INSTRUCTIONS TO FOLLOW: Read the records and gather each line that includes "with".

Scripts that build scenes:
-- start --

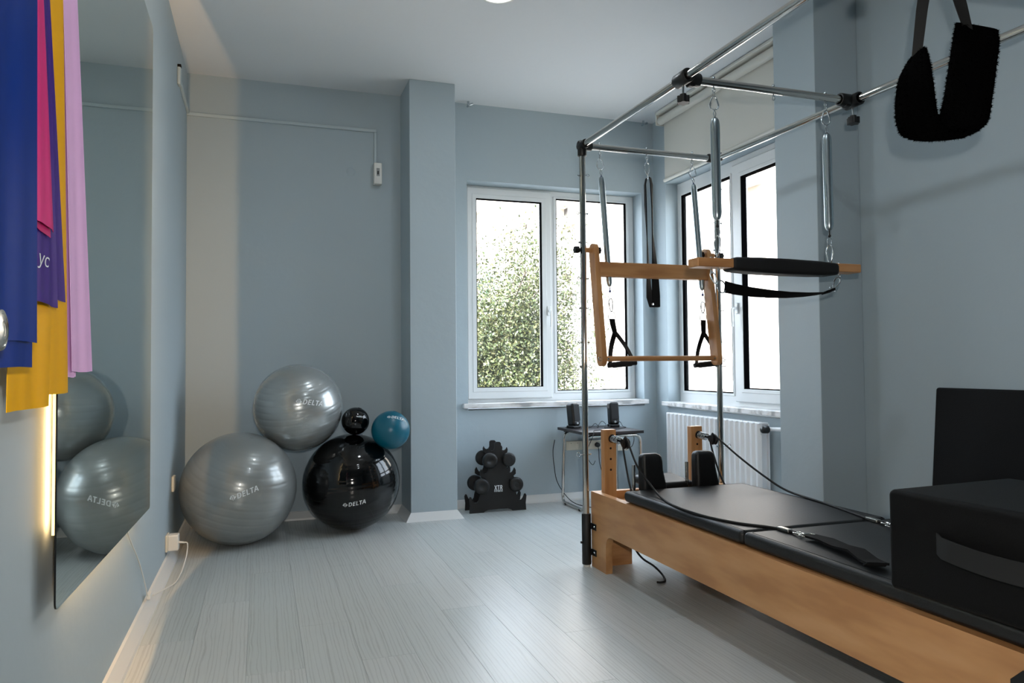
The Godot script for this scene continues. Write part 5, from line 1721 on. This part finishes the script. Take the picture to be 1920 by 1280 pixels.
func fuzzy():
	var t := thing("fuzzy_strap", "black furry padded loop hanging on two webbing straps at the upper right", "strap", Vector3(1.87, 1.68, -1.6))
	# centre line of the padded loop with its half-width vectors
	var c := [Vector3(1.845, 1.945, -1.66), Vector3(1.824, 1.89, -1.655), Vector3(1.810, 1.82, -1.645), Vector3(1.812, 1.74, -1.64), Vector3(1.830, 1.695, -1.63), Vector3(1.868, 1.684, -1.60), Vector3(1.898, 1.71, -1.57), Vector3(1.912, 1.78, -1.558), Vector3(1.924, 1.86, -1.552), Vector3(1.937, 1.94, -1.548), Vector3(1.940, 1.988, -1.546)]
	var w := [Vector3(0.010, 0.012, 0.014), Vector3(0.028, 0.02, 0.03), Vector3(0.036, 0.02, 0.035), Vector3(0.043, 0.0, 0.035), Vector3(0.038, 0.0, 0.045), Vector3(0.028, -0.01, 0.055), Vector3(0.034, -0.01, 0.055), Vector3(0.044, -0.002, 0.042), Vector3(0.051, -0.006, 0.034), Vector3(0.055, -0.010, 0.028), Vector3(0.050, -0.014, 0.024)]
	var th := [0.008, 0.014, 0.017, 0.017, 0.016, 0.016, 0.016, 0.017, 0.017, 0.016, 0.008]
	var n := 44
	var secs := []
	for i in n + 1:
		var f := float(i) / n * (c.size() - 1)
		var a := mini(int(f), c.size() - 2)
		var p := curve(c, n)
		var pos: Vector3 = p[i]
		var ww: Vector3 = w[a].lerp(w[a + 1], f - a)
		var tt: float = lerpf(th[a], th[a + 1], f - a)
		var d := (p[mini(i + 1, n)] - p[maxi(i - 1, 0)]).normalized()
		var up := d.cross(ww).normalized()
		var ring := PackedVector3Array()
		for j in 18:
			var g := TAU * j / 18
			var cx := signf(cos(g)) * pow(absf(cos(g)), 0.7); var sx := signf(sin(g)) * pow(absf(sin(g)), 0.7)
			ring.append(pos + ww * cx + up * tt * sx)
		secs.append(ring)
	var b := mb(t)
	loft(b, secs)
	put("padding", b, M.fur, t)
	# pile of the fur
	var rng := RandomNumberGenerator.new(); rng.seed = 5
	b = mb(t)
	for k in 9000:
		var i := rng.randi_range(0, n - 1); var j := rng.randi_range(0, 17)
		var q0: Vector3 = secs[i][j].lerp(secs[i + 1][j], rng.randf()).lerp(secs[i][(j + 1) % 18], rng.randf() * 0.7)
		var m := Vector3.ZERO
		for z in secs[i]: m += z
		m /= 18.0
		var o := ((q0 - m).normalized() + Vector3(rng.randfn(), rng.randfn() - 0.5, rng.randfn()) * 0.45).normalized()
		var sd := o.cross(Vector3(rng.randfn(), rng.randfn(), rng.randfn())).normalized() * 0.0009
		b.tri(q0 - sd, q0 + sd, q0 + o * rng.randf_range(0.004, 0.0085), o, o, o)
	put("pile", b, M.fur, t, "", "stuff")
	# webbing straps up to the sliding bar out of sight
	var l := Vector3(1.800, 2.144, -1.60); var r := Vector3(1.868, 2.144, -1.60)
	b = mb(t)
	b.strap(PackedVector3Array([Vector3(1.838, 1.925, -1.66), Vector3(1.836, 2.06, -1.635), Vector3(1.852, 2.19, -1.622)]), PackedVector3Array([Vector3(0.0105, 0, 0.008), Vector3(0.0125, 0, 0.009), Vector3(0.016, 0, 0.008)]), 0.003)
	put("webbing_strap", b, M.webbing_grey, t)
	b = mb(t)
	b.strap(PackedVector3Array([Vector3(1.912, 1.975, -1.55), Vector3(1.902, 2.05, -1.562), Vector3(1.872, 2.19, -1.577)]), PackedVector3Array([Vector3(0.010, 0, 0.006), Vector3(0.014, 0, 0.008), Vector3(0.018, 0, 0.008)]), 0.003)
	put("webbing_strap", b, M.webbing_grey, t)
	b = mb(t)
	b.ring(Vector3(1.862, 2.162, -1.60), Vector3(1, 0, 0), 0.0225, 0.003, 20, 6, 1.0)
	put("webbing_loop", b, M.webbing_grey, t)

# ---------------------------------------------------------------- what lies on and behind the machine
func hand_strap(label: String, f0: Vector3, f1: Vector3, h1: Vector3, ring_c: Vector3, path: Array, side: Array):
	var t := thing("hand_strap", label, "strap", path[0], "hand straps on the pulley ropes")
	var d := (f1 - f0).normalized()
	var b := mb(t)
	b.box((f0 + f1) / 2, Vector3(0.022, 0.013, (f1 - f0).length()), 0.004, Basis.looking_at(d), 2)
	put("ferrule", b, M.brushed, t)
	b = mb(t)
	b.cyl(f1 - d * 0.002, f1 + d * 0.025, 0.0065, 0.005, 10)
	put("rope_end", b, M.rope, t)
	b = mb(t)
	var sd := d.cross(Vector3.UP).normalized()
	carabiner(b, f1 + d * 0.016, h1, 0.022, sd, 0.0032)
	put("snap_hook", b, M.chrome, t)
	b = mb(t)
	b.tube(bent([ring_c - d * 0.016 - sd * 0.004, ring_c - d * 0.014 - sd * 0.026, ring_c + d * 0.016 - sd * 0.028, ring_c + d * 0.016 + sd * 0.028, ring_c - d * 0.014 + sd * 0.026, ring_c - d * 0.016 + sd * 0.004], 0.010), 0.0026, 6)
	put("d_ring", b, M.chrome, t)
	if path.size() > 2:
		b = mb(t)
		b.strap(PackedVector3Array(path), PackedVector3Array(side), 0.007)
		put("webbing", b, M.webbing, t)

func on_the_reformer():
	var y := 0.440
	hand_strap("black webbing hand strap lying on the near edge of the mat", Vector3(1.750, y, -2.208), Vector3(1.752, y, -2.150), Vector3(1.754, y + 0.003, -2.085), Vector3(1.756, y + 0.003, -2.072),
		[Vector3(1.757, y + 0.004, -2.058), Vector3(1.752, y + 0.008, -1.98), Vector3(1.738, y + 0.006, -1.90), Vector3(1.724, y + 0.014, -1.82), Vector3(1.702, y + 0.004, -1.75), Vector3(1.686, y + 0.006, -1.70), Vector3(1.672, y + 0.012, -1.682), Vector3(1.664, y + 0.006, -1.690)],
		[Vector3(0.024, 0, 0.002), Vector3(0.028, 0, 0.005), Vector3(0.029, 0, 0.006), Vector3(0.027, 0, 0.007), Vector3(0.027, 0, 0.01), Vector3(0.026, 0, 0.014), Vector3(0.025, 0, 0.015), Vector3(0.025, 0, 0.015)])
	hand_strap("chrome hook and hand strap on the far rope beside the black box", Vector3(2.168, y, -2.228), Vector3(2.160, y, -2.165), Vector3(2.148, y + 0.003, -2.095), Vector3(2.143, y + 0.003, -2.082),
		[Vector3(2.138, y + 0.004, -2.066), Vector3(2.12, y + 0.005, -1.95), Vector3(2.10, y + 0.004, -1.80), Vector3(2.09, y + 0.004, -1.62)],
		[Vector3(0.024, 0, 0.004), Vector3(0.027, 0, 0.005), Vector3(0.027, 0, 0.005), Vector3(0.026, 0, 0.003)])
	# padded box
	var t := thing("padded_box", "big black padded box with side strap handle standing on the mat", "box", Vector3(1.82, 0.433, -1.20))
	var bs := Basis(Vector3.UP, 0.05)
	var c := Vector3(1.819, 0.5635, -1.205)
	var b := mb(t)
	b.box(c, Vector3(0.470, 0.260, 0.70), 0.016, bs, 4)
	put("body", b, M.leather_matt, t)
	b = mb(t)
	var pts := PackedVector3Array(); var s := PackedVector3Array()
	for i in 15:
		var f := i / 14.0
		var bulge := 0.012 + 0.026 * pow(sin(PI * f), 0.6)
		pts.append(c + bs * Vector3(-0.235 - bulge * smoothstep(0.0, 0.06, minf(f, 1.0 - f)), 0.018 - 0.012 * sin(PI * f), -0.205 + 0.41 * f))
		s.append(Vector3(0, 0.026, 0.0))
	b.strap(pts, s, 0.004)
	put("handle", b, M.webbing_grey, t)
	# tall padded panel leaning on the wall
	t = thing("exercise_mat", "tall stiff black exercise mat leaning on the right wall behind the box", "exercise mat", Vector3(2.86, 0, -2.1))
	b = mb(t)
	var tilt := Basis(Vector3.BACK, -0.090)
	b.box(Vector3(2.905, 0.457, -2.105), Vector3(0.055, 0.905, 0.95), 0.012, tilt, 3)
	put("panel", b, M.leather_matt, t)
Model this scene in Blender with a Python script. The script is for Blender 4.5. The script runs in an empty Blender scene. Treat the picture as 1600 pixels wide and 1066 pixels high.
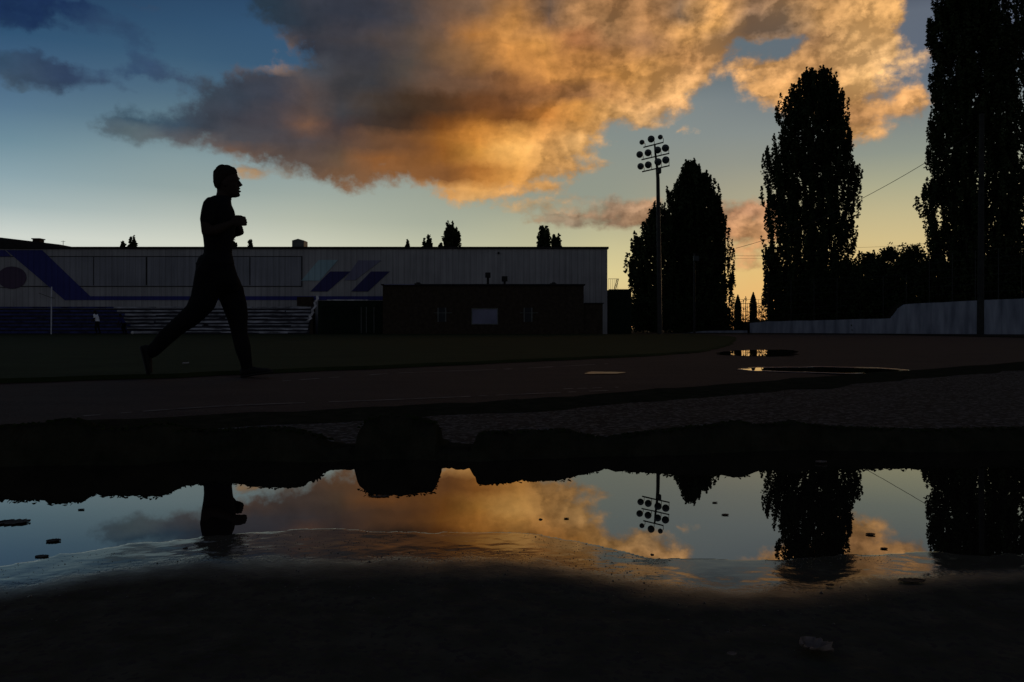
import bpy, bmesh, math, random
import numpy as np
from mathutils import Vector, Matrix, noise as mnoise

random.seed(7)
rng = np.random.default_rng(7)
SC = bpy.context.scene
COL = SC.collection

# ------------------------------------------------------------------ camera
HC = 0.323            # camera height over the puddle's water (water lies at z = 0)
F = 1244.0            # focal length in pixels of the 1600 wide photograph
HY = 514.5            # row of the horizon
cam_d = bpy.data.cameras.new('camera')
cam = bpy.data.objects.new('camera', cam_d)
COL.objects.link(cam)
cam.location = (0, 0, HC)
cam.rotation_euler = (math.radians(90), 0, 0)
cam_d.sensor_width = 36
cam_d.lens = F / 1600 * 36
cam_d.shift_y = -(533 - HY) / 1600
cam_d.clip_start = 0.02
cam_d.clip_end = 5000
SC.camera = cam
SC.render.resolution_x = 1024
SC.render.resolution_y = 682
SC.view_settings.view_transform = 'Standard'
SC.view_settings.look = 'None'
SC.view_settings.exposure = 0
SC.view_settings.gamma = 1
SC.cycles.use_denoising = True
SC.cycles.max_bounces = 6


def lin(c):
    return tuple(((v / 255) / 12.92 if v / 255 <= 0.04045 else ((v / 255 + 0.055) / 1.055) ** 2.4) for v in c)


# ------------------------------------------------------------------ sky
SUN_AZ = math.radians(24)      # to the right of the view, behind the poplars
SUN_EL = math.radians(1.5)

W = bpy.data.worlds.new('World')
SC.world = W
W.use_nodes = True
nt = W.node_tree
nt.nodes.clear()


def N(t, **kw):
    n = nt.nodes.new(t)
    for k, v in kw.items():
        setattr(n, k, v)
    return n


def L(a, b):
    nt.links.new(a, b)


def M_(op, a, b=None, c=None, clamp=False):
    n = N('ShaderNodeMath', operation=op, use_clamp=clamp)
    for i, v in enumerate((a, b, c)):
        if v is None:
            continue
        if isinstance(v, (int, float)):
            n.inputs[i].default_value = v
        else:
            L(v, n.inputs[i])
    return n.outputs[0]


def az_of(px):
    return math.atan((px - 800) / F)


def el_of(px, py):
    u = (px - 800) / F
    return math.atan((HY - py) / F / math.sqrt(1 + u * u))


tc = N('ShaderNodeTexCoord')
DIR = tc.outputs['Generated']
sep = N('ShaderNodeSeparateXYZ')
L(DIR, sep.inputs[0])
AZ = M_('ARCTAN2', sep.outputs['X'], sep.outputs['Y'])
EL = M_('ARCSINE', sep.outputs['Z'])
# the picture plane of the photograph reaches el 0..0.40, az -0.57..0.57


ANG = N('ShaderNodeCombineXYZ')      # azimuth and elevation of the sky direction
L(AZ, ANG.inputs[0])
L(EL, ANG.inputs[1])


def fbm(scale, detail, rough, offs, zs=1.0):
    mp = N('ShaderNodeMapping')
    mp.inputs['Scale'].default_value = (scale, scale * zs, 1)
    mp.inputs['Location'].default_value = (offs[0], offs[2], 0)
    L(ANG.outputs[0], mp.inputs['Vector'])
    n = N('ShaderNodeTexNoise', noise_dimensions='2D')
    n.inputs['Scale'].default_value = 1
    n.inputs['Detail'].default_value = detail
    n.inputs['Roughness'].default_value = rough
    L(mp.outputs[0], n.inputs['Vector'])
    return n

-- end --

OUTPUT FOR THIS TASK:
	# centre line of the padded loop with its half-width vectors
	var t := thing("padded_box", "big black padded box with side strap handle standing on the mat", "box", Vector3(1.82, 0.433, -1.20))
Model this scene in Blender with a Python script. The script is for Blender 4.5. The script runs in an empty Blender scene. Treat the picture as 1600 pixels wide and 1066 pixels high.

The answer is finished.